- WRITTEN REQUEST -
Find each line with the string "picture" and copy it.

** begin DATA EXCERPT **

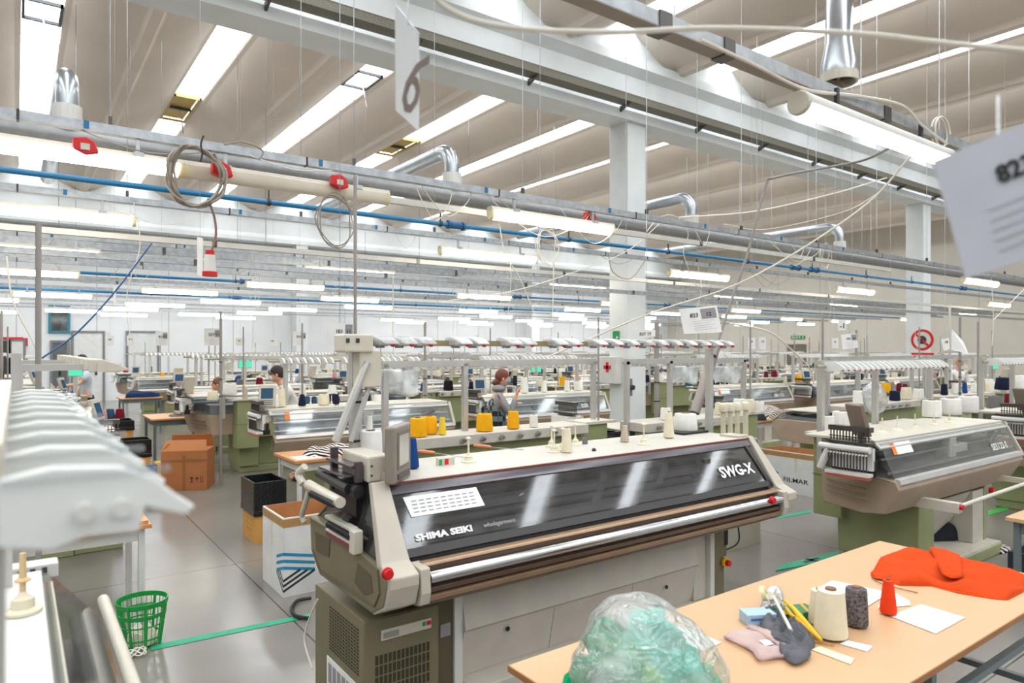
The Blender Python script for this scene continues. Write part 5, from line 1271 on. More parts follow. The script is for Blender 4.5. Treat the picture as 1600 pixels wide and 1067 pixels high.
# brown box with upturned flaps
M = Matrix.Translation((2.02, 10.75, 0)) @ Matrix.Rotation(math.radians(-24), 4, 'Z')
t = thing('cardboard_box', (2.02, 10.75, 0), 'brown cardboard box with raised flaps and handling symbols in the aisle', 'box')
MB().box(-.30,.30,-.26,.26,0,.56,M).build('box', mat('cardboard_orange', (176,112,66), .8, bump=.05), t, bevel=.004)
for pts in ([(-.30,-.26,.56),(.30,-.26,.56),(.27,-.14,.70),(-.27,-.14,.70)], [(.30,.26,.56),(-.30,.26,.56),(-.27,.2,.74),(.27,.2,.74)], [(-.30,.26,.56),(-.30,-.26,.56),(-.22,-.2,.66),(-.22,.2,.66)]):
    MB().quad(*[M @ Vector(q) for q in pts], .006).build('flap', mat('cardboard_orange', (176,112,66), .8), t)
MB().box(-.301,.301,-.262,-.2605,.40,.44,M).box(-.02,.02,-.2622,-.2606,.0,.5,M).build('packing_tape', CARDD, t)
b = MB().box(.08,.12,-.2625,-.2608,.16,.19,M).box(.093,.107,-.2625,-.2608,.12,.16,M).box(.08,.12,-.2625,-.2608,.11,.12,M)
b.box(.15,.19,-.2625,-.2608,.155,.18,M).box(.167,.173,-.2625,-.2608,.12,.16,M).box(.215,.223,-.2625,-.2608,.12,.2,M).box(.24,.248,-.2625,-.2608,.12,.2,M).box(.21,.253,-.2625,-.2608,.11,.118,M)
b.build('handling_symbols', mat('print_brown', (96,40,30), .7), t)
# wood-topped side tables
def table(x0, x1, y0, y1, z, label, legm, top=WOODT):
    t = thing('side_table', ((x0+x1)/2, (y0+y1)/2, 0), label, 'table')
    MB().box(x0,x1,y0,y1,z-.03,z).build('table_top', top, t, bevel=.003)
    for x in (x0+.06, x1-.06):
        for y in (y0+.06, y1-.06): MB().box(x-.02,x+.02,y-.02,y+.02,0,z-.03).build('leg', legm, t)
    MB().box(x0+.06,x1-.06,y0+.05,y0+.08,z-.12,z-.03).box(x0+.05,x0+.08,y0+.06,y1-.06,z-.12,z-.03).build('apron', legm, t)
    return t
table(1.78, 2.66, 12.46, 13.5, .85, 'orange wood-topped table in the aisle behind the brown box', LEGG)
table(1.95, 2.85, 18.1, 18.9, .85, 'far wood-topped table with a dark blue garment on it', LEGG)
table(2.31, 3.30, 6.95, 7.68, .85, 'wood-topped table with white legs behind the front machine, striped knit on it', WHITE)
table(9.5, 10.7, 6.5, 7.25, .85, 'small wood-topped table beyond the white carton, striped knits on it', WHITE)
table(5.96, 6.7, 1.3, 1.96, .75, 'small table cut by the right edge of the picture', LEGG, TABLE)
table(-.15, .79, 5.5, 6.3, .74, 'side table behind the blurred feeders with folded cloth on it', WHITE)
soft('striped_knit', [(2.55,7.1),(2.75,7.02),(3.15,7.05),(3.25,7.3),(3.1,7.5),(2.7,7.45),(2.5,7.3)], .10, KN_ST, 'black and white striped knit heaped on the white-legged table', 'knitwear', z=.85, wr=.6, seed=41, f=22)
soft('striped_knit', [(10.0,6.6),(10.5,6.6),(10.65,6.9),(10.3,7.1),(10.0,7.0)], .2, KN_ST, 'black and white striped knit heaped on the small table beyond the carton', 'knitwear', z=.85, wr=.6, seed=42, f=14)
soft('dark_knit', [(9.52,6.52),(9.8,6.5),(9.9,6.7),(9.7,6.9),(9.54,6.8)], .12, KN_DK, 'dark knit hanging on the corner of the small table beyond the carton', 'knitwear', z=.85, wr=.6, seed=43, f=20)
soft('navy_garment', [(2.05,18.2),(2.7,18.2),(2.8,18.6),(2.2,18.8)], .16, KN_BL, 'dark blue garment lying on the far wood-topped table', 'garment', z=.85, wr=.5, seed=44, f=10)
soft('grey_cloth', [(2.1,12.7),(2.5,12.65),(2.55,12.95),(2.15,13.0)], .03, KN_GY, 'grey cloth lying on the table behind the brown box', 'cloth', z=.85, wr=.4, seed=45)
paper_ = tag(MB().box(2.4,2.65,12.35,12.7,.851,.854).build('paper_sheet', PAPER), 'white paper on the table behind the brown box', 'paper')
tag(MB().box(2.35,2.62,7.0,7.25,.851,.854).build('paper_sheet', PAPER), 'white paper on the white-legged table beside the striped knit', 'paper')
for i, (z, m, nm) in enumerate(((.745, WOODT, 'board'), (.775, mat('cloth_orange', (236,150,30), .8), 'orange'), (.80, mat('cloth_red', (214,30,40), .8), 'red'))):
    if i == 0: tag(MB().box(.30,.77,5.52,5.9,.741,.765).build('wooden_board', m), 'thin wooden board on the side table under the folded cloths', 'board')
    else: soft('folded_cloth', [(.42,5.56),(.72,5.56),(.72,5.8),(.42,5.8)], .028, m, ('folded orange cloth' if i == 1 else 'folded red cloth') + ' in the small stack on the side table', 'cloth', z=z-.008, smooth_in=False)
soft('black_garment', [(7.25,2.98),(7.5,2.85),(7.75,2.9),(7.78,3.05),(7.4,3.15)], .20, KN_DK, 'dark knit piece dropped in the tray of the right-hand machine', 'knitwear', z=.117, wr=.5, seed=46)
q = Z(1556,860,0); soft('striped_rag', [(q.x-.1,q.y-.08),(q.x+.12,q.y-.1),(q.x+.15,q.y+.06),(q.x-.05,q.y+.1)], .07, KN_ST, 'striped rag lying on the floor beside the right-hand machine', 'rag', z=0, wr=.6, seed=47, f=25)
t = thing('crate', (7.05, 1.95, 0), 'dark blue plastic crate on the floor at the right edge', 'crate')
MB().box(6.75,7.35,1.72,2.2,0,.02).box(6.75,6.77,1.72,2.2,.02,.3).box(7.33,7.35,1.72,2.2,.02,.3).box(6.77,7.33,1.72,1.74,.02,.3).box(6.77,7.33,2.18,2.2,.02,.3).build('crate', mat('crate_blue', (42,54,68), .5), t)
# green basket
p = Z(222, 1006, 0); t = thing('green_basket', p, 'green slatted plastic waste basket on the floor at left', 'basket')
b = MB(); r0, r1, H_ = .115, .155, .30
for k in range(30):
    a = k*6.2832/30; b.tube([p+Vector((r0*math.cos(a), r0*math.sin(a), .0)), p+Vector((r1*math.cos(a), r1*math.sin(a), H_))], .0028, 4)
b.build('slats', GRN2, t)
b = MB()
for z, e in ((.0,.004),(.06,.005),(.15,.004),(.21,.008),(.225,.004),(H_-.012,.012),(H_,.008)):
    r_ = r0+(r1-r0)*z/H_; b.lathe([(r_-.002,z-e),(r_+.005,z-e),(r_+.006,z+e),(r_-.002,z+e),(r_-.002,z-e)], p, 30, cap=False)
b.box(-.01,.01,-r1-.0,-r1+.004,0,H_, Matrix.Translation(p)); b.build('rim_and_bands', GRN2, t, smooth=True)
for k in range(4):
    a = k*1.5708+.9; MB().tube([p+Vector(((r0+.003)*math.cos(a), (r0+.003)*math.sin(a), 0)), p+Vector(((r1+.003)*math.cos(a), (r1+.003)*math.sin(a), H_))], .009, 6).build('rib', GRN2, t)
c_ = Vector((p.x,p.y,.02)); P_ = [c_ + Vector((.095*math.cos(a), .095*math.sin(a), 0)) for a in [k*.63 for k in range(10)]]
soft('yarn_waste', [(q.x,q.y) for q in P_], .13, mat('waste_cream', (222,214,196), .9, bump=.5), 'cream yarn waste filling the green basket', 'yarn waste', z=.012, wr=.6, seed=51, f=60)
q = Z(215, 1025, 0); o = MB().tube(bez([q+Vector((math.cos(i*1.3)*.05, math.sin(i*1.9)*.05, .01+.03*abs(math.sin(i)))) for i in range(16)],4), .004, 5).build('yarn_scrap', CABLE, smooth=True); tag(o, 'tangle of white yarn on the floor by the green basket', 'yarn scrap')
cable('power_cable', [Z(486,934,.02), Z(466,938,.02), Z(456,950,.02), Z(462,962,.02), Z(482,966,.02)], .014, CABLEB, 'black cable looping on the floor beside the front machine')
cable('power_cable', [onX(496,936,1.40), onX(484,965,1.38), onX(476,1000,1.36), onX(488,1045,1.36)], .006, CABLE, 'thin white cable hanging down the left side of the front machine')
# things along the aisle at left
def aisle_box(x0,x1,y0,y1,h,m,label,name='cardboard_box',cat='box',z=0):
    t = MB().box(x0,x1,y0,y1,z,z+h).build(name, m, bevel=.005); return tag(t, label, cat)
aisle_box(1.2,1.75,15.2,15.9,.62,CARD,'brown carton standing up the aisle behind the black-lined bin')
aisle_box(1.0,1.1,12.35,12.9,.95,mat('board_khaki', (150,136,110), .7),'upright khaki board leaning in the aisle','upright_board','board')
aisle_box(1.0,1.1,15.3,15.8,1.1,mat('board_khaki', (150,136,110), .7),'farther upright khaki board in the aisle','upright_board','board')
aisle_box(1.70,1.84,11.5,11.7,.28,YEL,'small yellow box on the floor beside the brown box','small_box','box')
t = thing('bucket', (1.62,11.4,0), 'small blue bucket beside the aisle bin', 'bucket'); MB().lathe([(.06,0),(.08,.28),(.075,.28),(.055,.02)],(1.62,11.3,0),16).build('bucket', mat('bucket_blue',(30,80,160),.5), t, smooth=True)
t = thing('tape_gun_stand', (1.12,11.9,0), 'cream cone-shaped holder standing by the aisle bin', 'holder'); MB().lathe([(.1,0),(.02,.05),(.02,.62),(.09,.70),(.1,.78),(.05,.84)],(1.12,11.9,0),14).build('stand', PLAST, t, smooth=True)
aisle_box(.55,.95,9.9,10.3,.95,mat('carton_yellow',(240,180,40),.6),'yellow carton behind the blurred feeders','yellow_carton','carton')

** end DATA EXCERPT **

- TASK RESPONSE -
The Blender Python script for this scene continues. Write part 5, from line 1271 on. More parts follow. The script is for Blender 4.5. Treat the picture as 1600 pixels wide and 1067 pixels high.
table(5.96, 6.7, 1.3, 1.96, .75, 'small table cut by the right edge of the picture', LEGG, TABLE)